IHI運搬機械は、位置合わせを容易にする機能や反復作業の自動化機能などを搭載したジブクライミングクレーンの運転支援システムを開発した。経験の浅いオペレーターでも熟練者と同等の操作が行える。
IHI運搬機械は2025年2月18日、ジブクライミングクレーン(JCC)操作の安全性と効率性を高める運転支援システムを開発したと発表した。新システムは位置合わせを容易にする機能や反復作業の自動化機能を搭載し、経験の浅いオペレーターでも熟練者と同等の操作が行える。
新開発の運転支援システムは、従来の操作レバーとは別に微速巻上/巻下用のレバーを装備。1ノッチ以下での運転を可能にし、吊荷の高さ調整の精度を向上させる。運転室のタッチパネルで通り芯方向を指定し、ワンボタンでその方向への運転が行える水平直交機能も搭載した。組み合わせて使用することで、位置合わせが簡単かつ正確に行える。
オペレーターが注意散漫になりがちな反復的な作業を自動化する「宛先指定簡易自動運転機能」では、運転室のタッチパネルで宛先を指定すると、指定位置への自動運転が開始。作業時間の短縮とオペレーターの負担を軽減に寄与する。安全面では、対向機のモーション表示と、接近距離に応じて自動減速/停止を行う衝突防止機能を備え、複数クレーン稼働時の衝突を防止する。

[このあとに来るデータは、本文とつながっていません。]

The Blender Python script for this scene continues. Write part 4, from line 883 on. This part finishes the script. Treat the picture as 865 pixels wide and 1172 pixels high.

システム開発では、HILS(Hardware In the Loop Simulator)と3Dデジタルツインを組み合わせたシミュレーションを実施した。実世界と仮想空間を融合させた検証により、制御システムの開発プロセス効率化と信頼性向上につながったという。
現在は産業リーシングの協力を得て、IHI運搬機械安浦工場で実機を使用した検証を実施中だ。今後はIHI運搬機械が販売するJCCに標準搭載を予定している。新システムはJCCだけでなく、造船業界や風力発電業界などで使用されるさまざまなタイプのクレーンへの適用も検討する。